Wat in dat verband dan een redelijke termijn voor de uitlating van de schuldenaar is, hangt vervolgens af van de omstandigheden. Daarbij kan mede een rol spelen of de gestelde termijn gebruikelijk is in de branche waarin partijen actief zijn.

Bij het bepalen van de eisen die in dit verband aan de reactie van de schuldenaar mogen worden gesteld, is het onder meer van belang hoe concreet de schuldeiser de te herstellen gebreken heeft aangeduid en hoe specifiek hij heeft aangedrongen op een mededeling van de schuldenaar. Bij de beoordeling of de schuldeiser uit de reactie van de schuldenaar, of uit het uitblijven daarvan, heeft mogen afleiden dat de schuldenaar niet of niet tijdig behoorlijk zou nakomen, kunnen ook latere feiten en omstandigheden van belang zijn.

Tot slot

Op grond van dit arrest dient bij het oordeel over de redelijkheid van de lengte van een termijn tot nakoming, de tijd te worden betrokken die de schuldenaar voor de desbetreffende aanmaning heeft gehad om zich voor te bereiden.
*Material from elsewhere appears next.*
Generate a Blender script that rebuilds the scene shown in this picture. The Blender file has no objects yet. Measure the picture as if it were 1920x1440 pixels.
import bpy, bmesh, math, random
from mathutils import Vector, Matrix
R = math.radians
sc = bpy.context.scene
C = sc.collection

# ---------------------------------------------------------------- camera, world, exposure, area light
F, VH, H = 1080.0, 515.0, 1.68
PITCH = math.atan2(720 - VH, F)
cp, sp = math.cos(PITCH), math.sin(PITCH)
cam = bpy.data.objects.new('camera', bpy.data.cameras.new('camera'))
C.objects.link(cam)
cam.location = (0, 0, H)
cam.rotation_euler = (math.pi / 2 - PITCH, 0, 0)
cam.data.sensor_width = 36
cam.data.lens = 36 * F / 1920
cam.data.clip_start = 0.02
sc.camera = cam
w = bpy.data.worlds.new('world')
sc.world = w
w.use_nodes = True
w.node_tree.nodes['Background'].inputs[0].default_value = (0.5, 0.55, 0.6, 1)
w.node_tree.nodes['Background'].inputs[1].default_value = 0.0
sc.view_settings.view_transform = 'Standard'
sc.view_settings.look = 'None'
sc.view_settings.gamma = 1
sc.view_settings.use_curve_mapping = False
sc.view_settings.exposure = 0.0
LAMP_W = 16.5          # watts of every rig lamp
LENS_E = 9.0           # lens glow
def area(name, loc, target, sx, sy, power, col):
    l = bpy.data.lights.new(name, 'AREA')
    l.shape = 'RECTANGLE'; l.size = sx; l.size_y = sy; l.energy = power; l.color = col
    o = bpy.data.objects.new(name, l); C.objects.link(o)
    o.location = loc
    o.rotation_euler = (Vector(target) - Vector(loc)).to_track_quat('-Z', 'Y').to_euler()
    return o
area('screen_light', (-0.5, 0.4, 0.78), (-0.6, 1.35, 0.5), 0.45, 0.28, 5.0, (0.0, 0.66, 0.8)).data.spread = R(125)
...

Dit betekent dat het feit dat de schuldeiser voorafgaand aan de aanmaning termijnen heeft gesteld of de schuldenaar heeft gesommeerd – ook als deze geen fataal karakter hadden of niet aan de eisen van een ingebrekestelling voldeden, kan meebrengen dat de in de aanmaning gestelde termijn korter mag zijn dan wanneer de schuldenaar niet al eerder een termijn was gesteld of was gesommeerd.

En juist dit laatste is zeer interessant voor IT-geschillen, waarbij het vaak zo is dat afnemers gedurende het IT-project al meermaals klagen over het niet nakomen van bepaalde verplichtingen van de leverancier of het overschrijden van termijnen voor oplevering van (onderdelen van) het IT-systeem, waarbij de leverancier al veelvuldig herkansingen geboden worden. Daarbij leert de praktijk eveneens vaak dat ten onrechte geen ingebrekestelling wordt verstuurd als dat wel had gemoeten of er een ingebrekestelling wordt verstuurd die niet voldoet aan de daarvoor geldende eisen. Dit arrest vereenvoudigt voor deze geschillen de juridische puzzel van ontbinding, ingebrekestelling en verzuim.